Burnt spread, Churchground, Co. Kerry
Co. Kerry |
Ritual/Ceremonial
In a pasture field in south-west Kerry, on a slope running down to a stream, there is a small patch of scorched earth measuring roughly a metre and a half across.
It sounds like nothing much. But the burnt material sitting in the soil here is almost certainly the remnant of a fulacht fiadh, a type of ancient cooking or processing site found in considerable numbers across Ireland. These sites typically appear as low, horseshoe-shaped mounds of fire-cracked stone and charcoal, built up over repeated use. This particular mound, however, is gone.
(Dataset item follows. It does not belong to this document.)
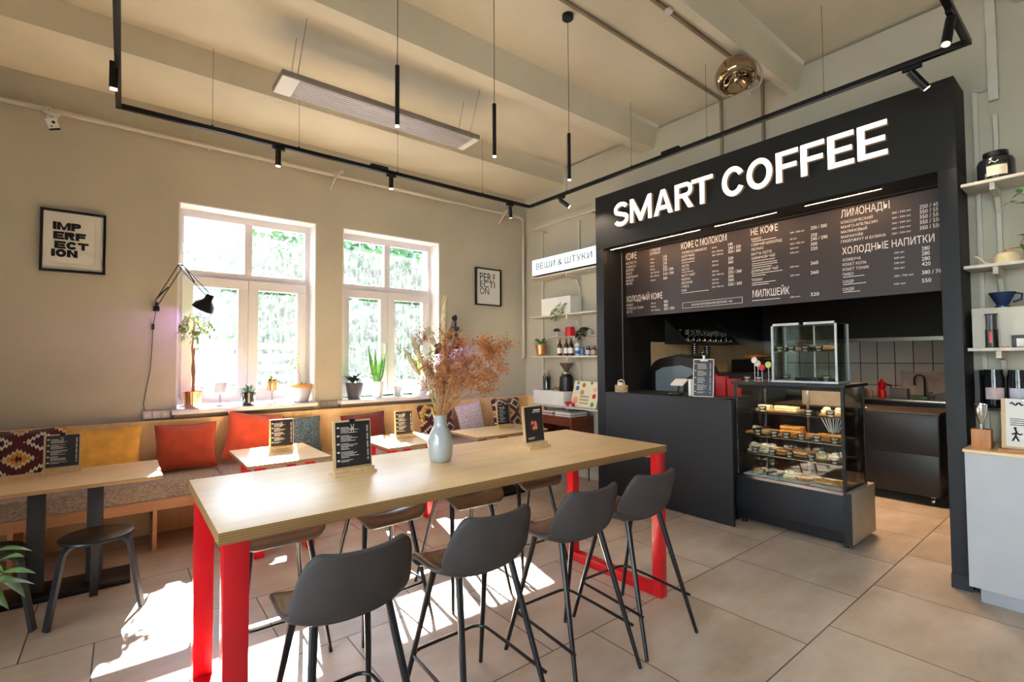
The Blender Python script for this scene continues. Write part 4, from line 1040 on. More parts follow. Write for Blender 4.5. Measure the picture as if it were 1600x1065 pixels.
# ================================================================== counter
t = thing('service_counter', 'plain dark blue-black counter at the left of the bar opening', 'counter', (4.5, 2.95, 0))
b = MB(); b.box(4.232, 4.26, 2.20, 3.651, 0, 1.113, 0.001); b.box(4.2605, 4.80, 2.29, 2.31, 0, 1.084); obj('front_panel', b, BLUEBLK, t)
b = MB(); b.box(4.2605, 4.85, 2.2905, 3.63, 1.085, 1.113); obj('worktop', b, BLACKP, t)
t = thing('condiment_basket', 'small wicker basket of packets on the counter', 'basket', (4.35, 3.52, 1.113))
b = MB()
for k in range(5):
    z = 1.118 + k * 0.016; b.tube([(4.35 + math.cos(a) * 0.055, 3.52 + math.sin(a) * 0.072, z + 0.002 * math.sin(a * 8 + k * PI)) for a in [i * PI / 12 for i in range(24)]], 0.0075, 6, closed=True)
b.box(4.31, 4.39, 3.465, 3.575, 1.114, 1.12); obj('basket', b, mat('wicker', (206, 178, 138), 0.8, var=0.2, vs=60), t)
b = MB(); b.tube([(4.35, 3.57, 1.185), (4.35, 3.56, 1.235), (4.35, 3.52, 1.25), (4.35, 3.48, 1.235), (4.35, 3.47, 1.185)], 0.006, 6); obj('handle', b, mat('wicker_light', (222, 204, 170), 0.8), t)
b = MB()
for k in range(5): b.box(4.325 + k * 0.01, 4.331 + k * 0.01, 3.49, 3.55, 1.15, 1.222 - 0.004 * k)
obj('packets', b, PAPER, t)
t = thing('clipboard_menu', 'narrow dark menu on a clipboard leaning on the counter', 'clipboard', (4.38, 2.50, 1.113), rz=0)
T = Matrix.Translation((4.36, 2.545, 1.115)) @ Matrix.Rotation(0.35, 4, 'Z') @ Matrix.Rotation(0.20, 4, 'Y')
b = MB(); b.box(0, 0.006, -0.095, 0.095, 0, 0.37, M=T); obj('board', b, PAPER, t)
b = MB(); b.box(-0.003, -0.0005, -0.087, 0.087, 0.008, 0.36, M=T); cd_ = obj('menu_card', b, mat('slate_blue_card', (58, 62, 74), 0.5), t)
b = MB(); rr = random.Random(5)
for i in range(30):
    zz = 0.32 - i * 0.0098
    if i % 7 == 0: b.box(-0.0045, -0.004, 0.066, 0.078, zz, zz + 0.008, M=T)
    if i % 7 != 6: b.box(-0.0045, -0.004, 0.055 - rr.uniform(0.05, 0.09), 0.055, zz, zz + 0.0025, M=T); b.box(-0.0045, -0.004, -0.068, -0.058, zz, zz + 0.0035, M=T)
obj('lettering', b, CHALK, cd_)
b = MB(); b.box(-0.016, -0.001, -0.04, 0.03, 0.345, 0.36, 0.003, M=T); b.box(-0.016, 0.014, -0.012, 0.008, 0.35, 0.40, 0.003, M=T); obj('clip', b, WHITEP, t)
t = thing('payment_terminal', 'white card terminal on a small stand behind the clipboard menu', 'card terminal', (4.40, 2.82, 1.113))
b = MB(); b.box(4.36, 4.44, 2.80, 2.92, 1.114, 1.135, 0.006); b.tube([(4.40, 2.84, 1.13), (4.39, 2.82, 1.24)], 0.008, 8); obj('stand', b, BLACKPL, t)
b = MB(); T2 = Matrix.Translation((4.38, 2.78, 1.235)) @ Matrix.Rotation(-0.5, 4, 'Y'); b.box(-0.05, 0.06, -0.035, 0.10, 0, 0.018, 0.004, M=T2); b.box(4.36, 4.40, 2.67, 2.70, 1.114, 1.28, 0.006); obj('body', b, WHITEP, t)
t = thing('display_monitor', 'grey-screened machine with a rounded black hood behind the counter', 'machine', (4.98, 3.2, 1.0))
b = MB(); pr = [(3.55, 0.96), (3.55, 1.40), (3.46, 1.47), (3.18, 1.53), (2.98, 1.50), (2.86, 1.36), (2.80, 0.96)]
b.prism(pr, 4.92, 5.25, 'x'); bmesh.ops.bevel(b.bm, geom=b.bm.edges[:], offset=0.02, segments=3, affect='EDGES'); obj('hood', b, BLACKPL, t)
b = MB(); b.prism([(3.46, 0.98), (3.46, 1.33), (3.36, 1.38), (3.12, 1.405), (2.99, 1.37), (2.97, 1.31), (3.10, 1.24), (3.10, 0.98)], 4.905, 4.9195, 'x'); obj('screen', b, SCREENG, t)
b = MB(); b.box(4.905, 5.4, 2.78, 3.55, 0.0, 0.958); obj('machine_cabinet', b, KCAB, cat='cabinet', label='black cabinet behind the counter carrying the hooded machine')
t0 = None
for k, (y, z) in enumerate(((2.62, 1.114), (2.50, 1.114), (2.38, 1.114))):
    b = MB(); b.box(4.60, 4.68, y - 0.05, y + 0.05, z, z + 0.21 - 0.02 * k, 0.004)
    obj('red_carton', b, mat('red_carton_%d' % k, (172 - 14 * k, 22, 24), 0.5), cat='carton', label=('red carton behind the clipboard menu, farthest left', 'red carton in the middle behind the clipboard menu', 'red carton next to the pastry case')[k], group='red cartons on the counter')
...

According to local memory, the mound was levelled during land drainage works, the kind of practical agricultural intervention that has quietly erased countless archaeological features across the Irish countryside over the centuries. What remains is a spread of burnt material, roughly 1.4 metres east to west and 1.2 metres north to south, on the north-west bank of a stream. The stream is significant. Fulachta fiadha are almost always found close to water, which was heated by dropping fire-heated stones into a trough or pit. The stones would shatter with repeated use, accumulating into the distinctive mounds that once marked these sites in their thousands. Here, the mound is gone, but the burnt debris it left behind preserves at least a trace of whatever activity took place on this south-west-facing slope, in a field that carries the quietly suggestive townland name of Churchground.